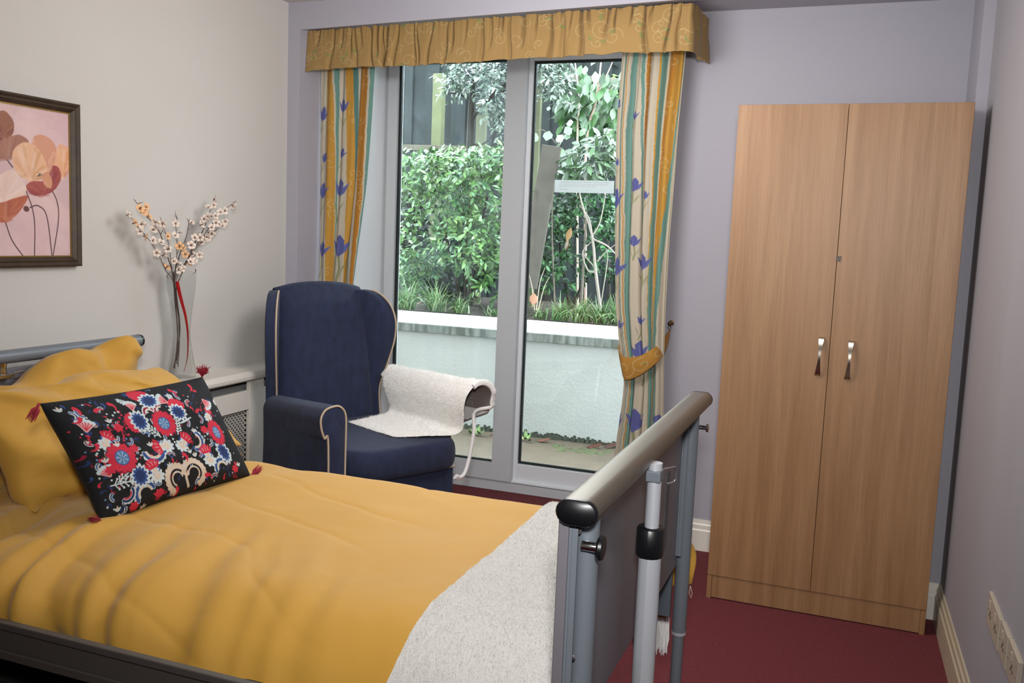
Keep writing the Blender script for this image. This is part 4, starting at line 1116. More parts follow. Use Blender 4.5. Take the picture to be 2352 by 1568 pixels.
out += .014 * fbm(S * 11 + 3, Tt * 1.2, 2) * Tt + .006 * f3 * g + .028 * Tt * .6
hemw = .006 * fbm(S * 9, S * 0 + 3) + .004 * fbm(S * 25, S * 0 + 9)
f1 = out * 0
Z = ztop * (1 - Tt) + (zbot + hemw) * Tt + (f3 * .006 + f1 * .008) * (Tt < .04)
isr = S >= XP1 - XP0
P = np.stack([np.where(isr, X + out * .8 + .01, X + .008 * f3 * g), np.where(isr, Yb, Yb - out - .012), Z], -1)
pel = grid('pelmet', P, m_cloth, colors=cv.c * .56)
md = pel.modifiers.new('t', 'SOLIDIFY'); md.thickness = .003; md.offset = 0
tag(pel, 'gathered golden pelmet with scroll pattern across the top of the patio door', 'pelmet')

TEAL, CREAM, ORG, BLUE = '#7aa79b', '#dcd2bc', '#c98a34', '#676cae'
def tulip(cv, x, y, s, rot=0, half=0):
    c, sn = math.cos(rot), math.sin(rot)
    def T(px, py): return (x + s * (px * c - py * sn), y + s * (px * sn + py * c))
    cv.line([T(0, .5), T(.1, 1.6), T(-.05, 2.6)], s * .12, '#8d9a62', .8)
    for k in (-1, 1): cv.poly([T(.05 * k, 2.3), T(.45 * k, 1.3), T(.55 * k, .9), T(.25 * k, 1.5)], '#93a064', .75)
    if half != 1: cv.poly([T(0, .75), T(-.42, .35), T(-.62, -.45), T(-.35, -.15), T(-.1, .1)], '#6a70b2')
    if half != -1: cv.poly([T(0, .75), T(.42, .35), T(.66, -.5), T(.35, -.15), T(.1, .1)], '#6f78ba')
    cv.poly([T(0, .8), T(-.28, .3), T(-.3, -.45), T(0, -.8), T(.28, -.4), T(.28, .3)], BLUE)
    cv.line([T(-.08, .5), T(-.1, -.4)], s * .07, '#7f88c8', .7)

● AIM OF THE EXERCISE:
Output each line exactly; omit every picture.

● EXERCISE OUTPUT:
Keep writing the Blender script for this image. This is part 4, starting at line 1116. More parts follow. Use Blender 4.5. Take the picture to be 2352 by 1568 pixels.
out += .014 * fbm(S * 11 + 3, Tt * 1.2, 2) * Tt + .006 * f3 * g + .028 * Tt * .6
hemw = .006 * fbm(S * 9, S * 0 + 3) + .004 * fbm(S * 25, S * 0 + 9)
f1 = out * 0
Z = ztop * (1 - Tt) + (zbot + hemw) * Tt + (f3 * .006 + f1 * .008) * (Tt < .04)
isr = S >= XP1 - XP0
P = np.stack([np.where(isr, X + out * .8 + .01, X + .008 * f3 * g), np.where(isr, Yb, Yb - out - .012), Z], -1)
pel = grid('pelmet', P, m_cloth, colors=cv.c * .56)
md = pel.modifiers.new('t', 'SOLIDIFY'); md.thickness = .003; md.offset = 0
tag(pel, 'gathered golden pelmet with scroll pattern across the top of the patio door', 'pelmet')

TEAL, CREAM, ORG, BLUE = '#7aa79b', '#dcd2bc', '#c98a34', '#676cae'
def tulip(cv, x, y, s, rot=0, half=0):
    c, sn = math.cos(rot), math.sin(rot)
    def T(px, py): return (x + s * (px * c - py * sn), y + s * (px * sn + py * c))
    cv.line([T(0, .5), T(.1, 1.6), T(-.05, 2.6)], s * .12, '#8d9a62', .8)
    for k in (-1, 1): cv.poly([T(.05 * k, 2.3), T(.45 * k, 1.3), T(.55 * k, .9), T(.25 * k, 1.5)], '#93a064', .75)
    if half != 1: cv.poly([T(0, .75), T(-.42, .35), T(-.62, -.45), T(-.35, -.15), T(-.1, .1)], '#6a70b2')
    if half != -1: cv.poly([T(0, .75), T(.42, .35), T(.66, -.5), T(.35, -.15), T(.1, .1)], '#6f78ba')
    cv.poly([T(0, .8), T(-.28, .3), T(-.3, -.45), T(0, -.8), T(.28, -.4), T(.28, .3)], BLUE)
    cv.line([T(-.08, .5), T(-.1, -.4)], s * .07, '#7f88c8', .7)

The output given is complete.